*MATERIAL*:
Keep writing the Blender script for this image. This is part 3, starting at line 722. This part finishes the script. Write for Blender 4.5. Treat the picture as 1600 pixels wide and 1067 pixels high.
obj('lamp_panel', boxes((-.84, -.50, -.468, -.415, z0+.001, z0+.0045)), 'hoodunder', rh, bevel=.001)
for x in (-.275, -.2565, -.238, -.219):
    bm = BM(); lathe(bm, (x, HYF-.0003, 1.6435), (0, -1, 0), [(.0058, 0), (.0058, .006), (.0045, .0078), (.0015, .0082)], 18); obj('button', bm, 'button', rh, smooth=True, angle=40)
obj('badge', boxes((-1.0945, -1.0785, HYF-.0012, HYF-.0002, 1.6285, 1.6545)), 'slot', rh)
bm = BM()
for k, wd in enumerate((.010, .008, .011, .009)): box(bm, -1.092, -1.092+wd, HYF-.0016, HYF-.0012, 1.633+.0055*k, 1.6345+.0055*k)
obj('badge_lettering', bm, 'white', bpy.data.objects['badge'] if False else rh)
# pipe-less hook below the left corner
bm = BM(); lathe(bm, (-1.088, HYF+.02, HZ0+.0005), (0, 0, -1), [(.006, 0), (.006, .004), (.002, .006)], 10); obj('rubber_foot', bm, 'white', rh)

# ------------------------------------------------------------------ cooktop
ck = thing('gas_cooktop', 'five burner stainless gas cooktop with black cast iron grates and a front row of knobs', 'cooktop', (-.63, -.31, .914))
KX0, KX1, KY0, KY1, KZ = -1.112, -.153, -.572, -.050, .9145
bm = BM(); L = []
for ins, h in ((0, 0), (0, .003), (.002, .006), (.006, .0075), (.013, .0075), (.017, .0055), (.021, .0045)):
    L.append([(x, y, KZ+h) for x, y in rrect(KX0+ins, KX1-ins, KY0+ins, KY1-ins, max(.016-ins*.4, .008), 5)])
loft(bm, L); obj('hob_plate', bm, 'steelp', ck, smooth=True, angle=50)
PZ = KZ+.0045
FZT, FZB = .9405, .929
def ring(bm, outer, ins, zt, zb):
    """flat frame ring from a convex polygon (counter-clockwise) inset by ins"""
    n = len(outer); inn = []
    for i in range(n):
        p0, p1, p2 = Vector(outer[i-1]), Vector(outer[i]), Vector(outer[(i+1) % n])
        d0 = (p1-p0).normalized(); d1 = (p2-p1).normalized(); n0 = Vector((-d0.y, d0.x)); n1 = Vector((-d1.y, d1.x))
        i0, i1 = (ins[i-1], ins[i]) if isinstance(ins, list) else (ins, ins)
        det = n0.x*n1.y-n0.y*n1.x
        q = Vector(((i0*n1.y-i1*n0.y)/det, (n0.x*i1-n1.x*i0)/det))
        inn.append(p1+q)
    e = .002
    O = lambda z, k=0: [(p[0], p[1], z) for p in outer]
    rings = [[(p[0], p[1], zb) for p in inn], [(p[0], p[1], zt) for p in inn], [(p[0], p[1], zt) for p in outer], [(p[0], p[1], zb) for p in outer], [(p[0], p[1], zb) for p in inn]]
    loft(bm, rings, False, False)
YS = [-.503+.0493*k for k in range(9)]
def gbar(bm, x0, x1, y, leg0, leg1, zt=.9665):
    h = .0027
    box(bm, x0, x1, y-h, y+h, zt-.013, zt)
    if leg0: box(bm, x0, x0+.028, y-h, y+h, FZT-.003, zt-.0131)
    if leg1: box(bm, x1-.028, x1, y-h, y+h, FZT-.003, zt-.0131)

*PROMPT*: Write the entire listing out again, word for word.

*FINISHED ANSWER*:
Keep writing the Blender script for this image. This is part 3, starting at line 722. This part finishes the script. Write for Blender 4.5. Treat the picture as 1600 pixels wide and 1067 pixels high.
obj('lamp_panel', boxes((-.84, -.50, -.468, -.415, z0+.001, z0+.0045)), 'hoodunder', rh, bevel=.001)
for x in (-.275, -.2565, -.238, -.219):
    bm = BM(); lathe(bm, (x, HYF-.0003, 1.6435), (0, -1, 0), [(.0058, 0), (.0058, .006), (.0045, .0078), (.0015, .0082)], 18); obj('button', bm, 'button', rh, smooth=True, angle=40)
obj('badge', boxes((-1.0945, -1.0785, HYF-.0012, HYF-.0002, 1.6285, 1.6545)), 'slot', rh)
bm = BM()
for k, wd in enumerate((.010, .008, .011, .009)): box(bm, -1.092, -1.092+wd, HYF-.0016, HYF-.0012, 1.633+.0055*k, 1.6345+.0055*k)
obj('badge_lettering', bm, 'white', bpy.data.objects['badge'] if False else rh)
# pipe-less hook below the left corner
bm = BM(); lathe(bm, (-1.088, HYF+.02, HZ0+.0005), (0, 0, -1), [(.006, 0), (.006, .004), (.002, .006)], 10); obj('rubber_foot', bm, 'white', rh)

# ------------------------------------------------------------------ cooktop
ck = thing('gas_cooktop', 'five burner stainless gas cooktop with black cast iron grates and a front row of knobs', 'cooktop', (-.63, -.31, .914))
KX0, KX1, KY0, KY1, KZ = -1.112, -.153, -.572, -.050, .9145
bm = BM(); L = []
for ins, h in ((0, 0), (0, .003), (.002, .006), (.006, .0075), (.013, .0075), (.017, .0055), (.021, .0045)):
    L.append([(x, y, KZ+h) for x, y in rrect(KX0+ins, KX1-ins, KY0+ins, KY1-ins, max(.016-ins*.4, .008), 5)])
loft(bm, L); obj('hob_plate', bm, 'steelp', ck, smooth=True, angle=50)
PZ = KZ+.0045
FZT, FZB = .9405, .929
def ring(bm, outer, ins, zt, zb):
    """flat frame ring from a convex polygon (counter-clockwise) inset by ins"""
    n = len(outer); inn = []
    for i in range(n):
        p0, p1, p2 = Vector(outer[i-1]), Vector(outer[i]), Vector(outer[(i+1) % n])
        d0 = (p1-p0).normalized(); d1 = (p2-p1).normalized(); n0 = Vector((-d0.y, d0.x)); n1 = Vector((-d1.y, d1.x))
        i0, i1 = (ins[i-1], ins[i]) if isinstance(ins, list) else (ins, ins)
        det = n0.x*n1.y-n0.y*n1.x
        q = Vector(((i0*n1.y-i1*n0.y)/det, (n0.x*i1-n1.x*i0)/det))
        inn.append(p1+q)
    e = .002
    O = lambda z, k=0: [(p[0], p[1], z) for p in outer]
    rings = [[(p[0], p[1], zb) for p in inn], [(p[0], p[1], zt) for p in inn], [(p[0], p[1], zt) for p in outer], [(p[0], p[1], zb) for p in outer], [(p[0], p[1], zb) for p in inn]]
    loft(bm, rings, False, False)
YS = [-.503+.0493*k for k in range(9)]
def gbar(bm, x0, x1, y, leg0, leg1, zt=.9665):
    h = .0027
    box(bm, x0, x1, y-h, y+h, zt-.013, zt)
    if leg0: box(bm, x0, x0+.028, y-h, y+h, FZT-.003, zt-.0131)
    if leg1: box(bm, x1-.028, x1, y-h, y+h, FZT-.003, zt-.0131)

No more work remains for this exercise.